Israel’s Likud Party is being accused of causing one of the most serious data breaches in Israeli history and of gross violations of Israeli privacy laws following the exposure on the Internet of the private information of all 6,454,254 registered Israeli voters.

The leak itself is being blamed on Elector, an application used by Likud, the Shas and Yisrael Beiteinu parties, as well as by some parties abroad, to manage their election campaigns. As first reported by Israeli investigative website Seventh Eye, which focuses on the media industry, the Elector app’s webpage was improperly coded, granting administrator access to the databases stored by the application.

According to a petition filed last week, the Likud Party had created a database of all registered Israeli voters, using its access to the official Central Elections Committee (CEC) voter registry, and then shared that database with its supporters via the Elector app.

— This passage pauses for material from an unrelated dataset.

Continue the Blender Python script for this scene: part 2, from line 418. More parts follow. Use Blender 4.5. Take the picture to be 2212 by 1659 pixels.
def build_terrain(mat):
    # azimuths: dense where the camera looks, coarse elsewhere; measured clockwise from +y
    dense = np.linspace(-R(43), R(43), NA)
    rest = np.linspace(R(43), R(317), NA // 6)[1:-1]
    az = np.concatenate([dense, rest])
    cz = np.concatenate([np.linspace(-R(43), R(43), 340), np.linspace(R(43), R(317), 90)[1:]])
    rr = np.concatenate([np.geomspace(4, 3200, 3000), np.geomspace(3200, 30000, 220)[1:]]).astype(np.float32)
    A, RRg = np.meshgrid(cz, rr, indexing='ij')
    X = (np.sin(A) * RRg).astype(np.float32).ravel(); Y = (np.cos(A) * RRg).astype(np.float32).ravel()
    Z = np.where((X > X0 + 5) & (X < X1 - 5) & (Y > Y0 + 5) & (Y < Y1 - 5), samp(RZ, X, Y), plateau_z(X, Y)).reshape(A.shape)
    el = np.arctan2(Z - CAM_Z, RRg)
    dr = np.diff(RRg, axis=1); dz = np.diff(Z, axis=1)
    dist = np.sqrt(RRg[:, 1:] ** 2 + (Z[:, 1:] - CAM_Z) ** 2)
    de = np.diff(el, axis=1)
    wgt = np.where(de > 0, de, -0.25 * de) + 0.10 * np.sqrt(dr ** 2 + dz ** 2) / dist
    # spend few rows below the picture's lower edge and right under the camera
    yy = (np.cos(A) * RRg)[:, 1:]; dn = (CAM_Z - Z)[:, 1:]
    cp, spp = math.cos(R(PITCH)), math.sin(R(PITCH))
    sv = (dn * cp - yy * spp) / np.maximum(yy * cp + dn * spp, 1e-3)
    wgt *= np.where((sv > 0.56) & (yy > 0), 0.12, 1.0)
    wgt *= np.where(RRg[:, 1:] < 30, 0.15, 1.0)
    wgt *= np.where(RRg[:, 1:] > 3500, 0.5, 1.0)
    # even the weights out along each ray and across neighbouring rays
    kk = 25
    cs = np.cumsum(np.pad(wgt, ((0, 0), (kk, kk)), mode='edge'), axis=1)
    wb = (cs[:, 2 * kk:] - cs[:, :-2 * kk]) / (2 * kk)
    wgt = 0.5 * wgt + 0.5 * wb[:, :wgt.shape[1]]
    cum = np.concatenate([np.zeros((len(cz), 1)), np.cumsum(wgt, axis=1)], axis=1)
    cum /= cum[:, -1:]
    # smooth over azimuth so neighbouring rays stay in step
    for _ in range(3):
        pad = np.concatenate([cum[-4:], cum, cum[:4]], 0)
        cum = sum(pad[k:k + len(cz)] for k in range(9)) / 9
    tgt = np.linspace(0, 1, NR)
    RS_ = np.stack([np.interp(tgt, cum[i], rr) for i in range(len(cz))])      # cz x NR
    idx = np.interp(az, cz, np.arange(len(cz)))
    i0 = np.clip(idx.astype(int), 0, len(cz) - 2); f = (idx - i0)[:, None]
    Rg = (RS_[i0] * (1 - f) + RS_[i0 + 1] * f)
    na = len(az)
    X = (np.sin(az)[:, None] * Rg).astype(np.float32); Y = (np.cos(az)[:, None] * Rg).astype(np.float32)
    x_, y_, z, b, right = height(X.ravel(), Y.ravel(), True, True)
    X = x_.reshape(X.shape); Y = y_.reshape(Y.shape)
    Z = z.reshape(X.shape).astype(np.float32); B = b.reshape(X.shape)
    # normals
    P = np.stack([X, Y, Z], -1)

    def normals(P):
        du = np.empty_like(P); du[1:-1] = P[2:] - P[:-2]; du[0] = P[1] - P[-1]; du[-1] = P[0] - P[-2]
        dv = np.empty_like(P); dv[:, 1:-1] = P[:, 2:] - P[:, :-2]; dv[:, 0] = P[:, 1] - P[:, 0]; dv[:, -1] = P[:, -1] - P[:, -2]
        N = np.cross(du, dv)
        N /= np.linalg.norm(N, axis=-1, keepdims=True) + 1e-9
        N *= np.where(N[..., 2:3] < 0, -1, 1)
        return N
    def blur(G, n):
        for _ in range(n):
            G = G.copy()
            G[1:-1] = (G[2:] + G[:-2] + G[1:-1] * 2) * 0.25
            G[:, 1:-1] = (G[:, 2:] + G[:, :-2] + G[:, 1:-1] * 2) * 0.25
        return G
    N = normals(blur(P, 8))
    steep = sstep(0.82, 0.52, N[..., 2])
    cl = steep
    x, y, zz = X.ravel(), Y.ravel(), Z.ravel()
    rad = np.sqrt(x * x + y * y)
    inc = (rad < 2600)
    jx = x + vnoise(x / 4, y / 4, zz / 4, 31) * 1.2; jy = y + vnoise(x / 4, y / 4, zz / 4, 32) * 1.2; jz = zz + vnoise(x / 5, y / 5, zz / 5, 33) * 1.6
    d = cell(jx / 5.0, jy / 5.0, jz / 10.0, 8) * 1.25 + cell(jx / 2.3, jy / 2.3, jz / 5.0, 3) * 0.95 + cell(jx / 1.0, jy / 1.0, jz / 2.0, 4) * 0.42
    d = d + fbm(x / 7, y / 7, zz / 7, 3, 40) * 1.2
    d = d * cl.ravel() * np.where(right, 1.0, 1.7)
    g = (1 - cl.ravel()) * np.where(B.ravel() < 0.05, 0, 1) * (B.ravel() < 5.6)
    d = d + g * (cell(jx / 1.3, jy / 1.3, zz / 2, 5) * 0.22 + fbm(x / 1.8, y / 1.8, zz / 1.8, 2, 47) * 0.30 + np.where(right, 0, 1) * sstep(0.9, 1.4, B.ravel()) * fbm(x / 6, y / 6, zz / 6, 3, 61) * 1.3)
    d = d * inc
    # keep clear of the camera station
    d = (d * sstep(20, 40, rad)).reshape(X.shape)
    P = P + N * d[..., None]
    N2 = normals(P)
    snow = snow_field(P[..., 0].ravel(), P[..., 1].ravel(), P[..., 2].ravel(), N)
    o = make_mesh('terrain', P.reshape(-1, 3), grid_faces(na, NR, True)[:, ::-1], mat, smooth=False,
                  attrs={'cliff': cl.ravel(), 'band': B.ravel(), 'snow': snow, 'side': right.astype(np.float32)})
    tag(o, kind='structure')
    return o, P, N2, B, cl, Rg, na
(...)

Included in the database was not only the voter-registry information—ID numbers, full names and home addresses—of almost 6.5 million eligible Israeli voters, but also much more detailed information on tens of thousands of Likud supporters that volunteers had collected over the past month, which they added to the database, according to Calcalist.

All Israeli parties are entitled to and provided with access to the CEC data prior to elections. However, a stipulation demands that they protect the information, refrain from sharing it with third parties and erase it all after elections are over. The petition against the Likud argues that it broke the law by sharing the voter registry data with Elector.

The Elector website was fixed shortly the leak was discovered. It is unknown how many people might have gained access to the exposed data.

On Monday, the Israeli Justice Ministry’s Privacy Protection Authority (PPA) said it was investigating the incident just a day after CEC head Supreme Court Justice Neal Hendel ordered Likud, Shas, Feed-b (the company behind Elector), Attorney General Avichai Mandelblit and the PPA to respond to the petition by Wednesday.

The incident follows an additional leak in September, when the business journal The Marker reported that it had managed to access Likud’s voter database ahead of the country’s Sept. 17 election.